- **REQUIRED WORK**:
Word for word, transcribe the lines below and drop the pictures.

______________________________

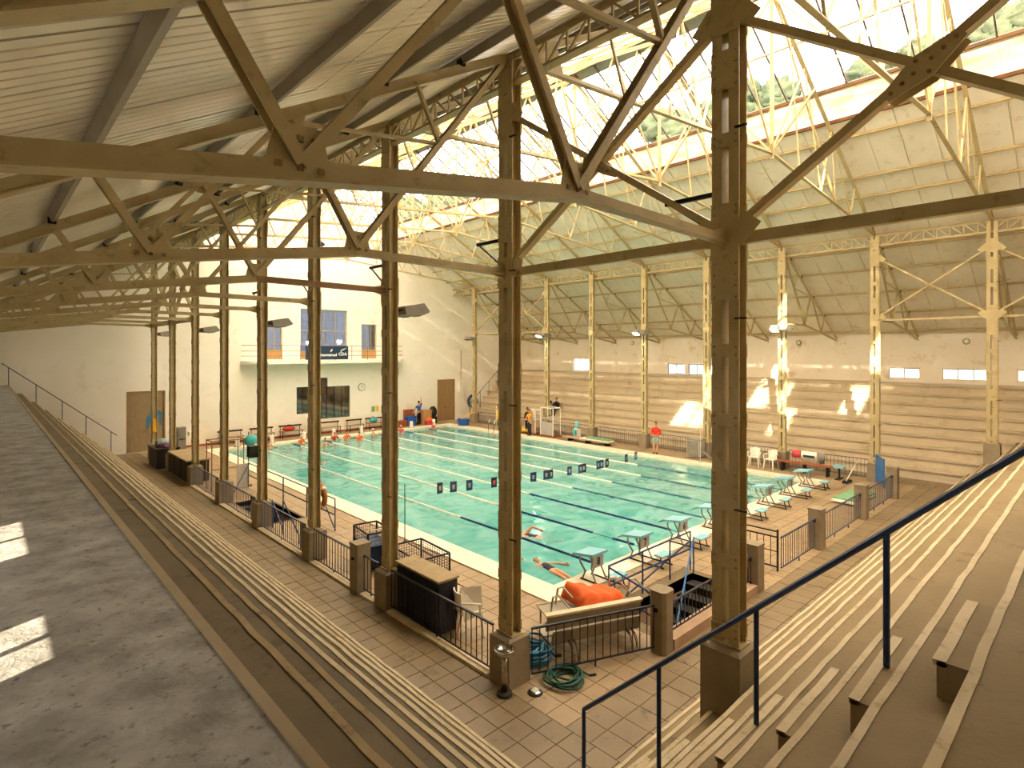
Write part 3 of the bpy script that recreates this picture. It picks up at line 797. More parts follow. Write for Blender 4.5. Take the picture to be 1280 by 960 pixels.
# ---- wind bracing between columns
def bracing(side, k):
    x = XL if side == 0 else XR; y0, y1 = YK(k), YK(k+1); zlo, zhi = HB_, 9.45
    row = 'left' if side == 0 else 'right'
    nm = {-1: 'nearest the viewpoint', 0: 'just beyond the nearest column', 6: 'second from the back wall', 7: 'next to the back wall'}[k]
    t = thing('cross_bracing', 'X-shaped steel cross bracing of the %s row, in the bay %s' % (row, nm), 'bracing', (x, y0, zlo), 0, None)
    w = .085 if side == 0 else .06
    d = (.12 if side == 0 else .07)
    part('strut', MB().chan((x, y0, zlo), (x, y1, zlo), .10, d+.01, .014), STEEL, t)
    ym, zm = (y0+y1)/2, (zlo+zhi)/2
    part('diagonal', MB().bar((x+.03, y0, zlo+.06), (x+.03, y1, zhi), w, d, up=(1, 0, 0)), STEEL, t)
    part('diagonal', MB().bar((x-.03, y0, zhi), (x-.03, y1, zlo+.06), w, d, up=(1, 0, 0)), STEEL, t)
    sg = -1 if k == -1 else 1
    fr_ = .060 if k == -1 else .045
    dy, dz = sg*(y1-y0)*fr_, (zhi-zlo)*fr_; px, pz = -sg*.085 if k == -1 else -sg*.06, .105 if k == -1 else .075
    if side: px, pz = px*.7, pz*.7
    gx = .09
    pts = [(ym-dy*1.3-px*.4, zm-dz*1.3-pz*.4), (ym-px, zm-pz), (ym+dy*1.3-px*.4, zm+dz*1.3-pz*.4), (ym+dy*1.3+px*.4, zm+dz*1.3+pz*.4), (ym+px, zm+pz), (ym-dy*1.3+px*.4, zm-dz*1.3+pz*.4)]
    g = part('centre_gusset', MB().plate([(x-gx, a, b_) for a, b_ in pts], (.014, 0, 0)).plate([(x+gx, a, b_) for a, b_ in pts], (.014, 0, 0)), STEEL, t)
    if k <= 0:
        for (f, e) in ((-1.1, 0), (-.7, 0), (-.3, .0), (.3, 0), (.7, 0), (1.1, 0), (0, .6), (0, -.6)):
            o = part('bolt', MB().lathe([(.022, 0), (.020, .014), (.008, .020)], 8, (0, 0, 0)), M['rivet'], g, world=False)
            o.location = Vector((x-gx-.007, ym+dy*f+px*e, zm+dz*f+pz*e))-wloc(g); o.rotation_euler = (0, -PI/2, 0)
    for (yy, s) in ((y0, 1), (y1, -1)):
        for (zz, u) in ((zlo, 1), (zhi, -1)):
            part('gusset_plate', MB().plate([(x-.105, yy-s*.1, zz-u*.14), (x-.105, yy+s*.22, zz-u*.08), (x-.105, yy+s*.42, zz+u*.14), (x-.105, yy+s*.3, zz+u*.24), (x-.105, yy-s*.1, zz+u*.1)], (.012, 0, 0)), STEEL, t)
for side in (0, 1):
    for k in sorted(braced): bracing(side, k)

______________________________

- **FINISHED ANSWER**:
Write part 3 of the bpy script that recreates this picture. It picks up at line 797. More parts follow. Write for Blender 4.5. Take the picture to be 1280 by 960 pixels.
# ---- wind bracing between columns
def bracing(side, k):
    x = XL if side == 0 else XR; y0, y1 = YK(k), YK(k+1); zlo, zhi = HB_, 9.45
    row = 'left' if side == 0 else 'right'
    nm = {-1: 'nearest the viewpoint', 0: 'just beyond the nearest column', 6: 'second from the back wall', 7: 'next to the back wall'}[k]
    t = thing('cross_bracing', 'X-shaped steel cross bracing of the %s row, in the bay %s' % (row, nm), 'bracing', (x, y0, zlo), 0, None)
    w = .085 if side == 0 else .06
    d = (.12 if side == 0 else .07)
    part('strut', MB().chan((x, y0, zlo), (x, y1, zlo), .10, d+.01, .014), STEEL, t)
    ym, zm = (y0+y1)/2, (zlo+zhi)/2
    part('diagonal', MB().bar((x+.03, y0, zlo+.06), (x+.03, y1, zhi), w, d, up=(1, 0, 0)), STEEL, t)
    part('diagonal', MB().bar((x-.03, y0, zhi), (x-.03, y1, zlo+.06), w, d, up=(1, 0, 0)), STEEL, t)
    sg = -1 if k == -1 else 1
    fr_ = .060 if k == -1 else .045
    dy, dz = sg*(y1-y0)*fr_, (zhi-zlo)*fr_; px, pz = -sg*.085 if k == -1 else -sg*.06, .105 if k == -1 else .075
    if side: px, pz = px*.7, pz*.7
    gx = .09
    pts = [(ym-dy*1.3-px*.4, zm-dz*1.3-pz*.4), (ym-px, zm-pz), (ym+dy*1.3-px*.4, zm+dz*1.3-pz*.4), (ym+dy*1.3+px*.4, zm+dz*1.3+pz*.4), (ym+px, zm+pz), (ym-dy*1.3+px*.4, zm-dz*1.3+pz*.4)]
    g = part('centre_gusset', MB().plate([(x-gx, a, b_) for a, b_ in pts], (.014, 0, 0)).plate([(x+gx, a, b_) for a, b_ in pts], (.014, 0, 0)), STEEL, t)
    if k <= 0:
        for (f, e) in ((-1.1, 0), (-.7, 0), (-.3, .0), (.3, 0), (.7, 0), (1.1, 0), (0, .6), (0, -.6)):
            o = part('bolt', MB().lathe([(.022, 0), (.020, .014), (.008, .020)], 8, (0, 0, 0)), M['rivet'], g, world=False)
            o.location = Vector((x-gx-.007, ym+dy*f+px*e, zm+dz*f+pz*e))-wloc(g); o.rotation_euler = (0, -PI/2, 0)
    for (yy, s) in ((y0, 1), (y1, -1)):
        for (zz, u) in ((zlo, 1), (zhi, -1)):
            part('gusset_plate', MB().plate([(x-.105, yy-s*.1, zz-u*.14), (x-.105, yy+s*.22, zz-u*.08), (x-.105, yy+s*.42, zz+u*.14), (x-.105, yy+s*.3, zz+u*.24), (x-.105, yy-s*.1, zz+u*.1)], (.012, 0, 0)), STEEL, t)
for side in (0, 1):
    for k in sorted(braced): bracing(side, k)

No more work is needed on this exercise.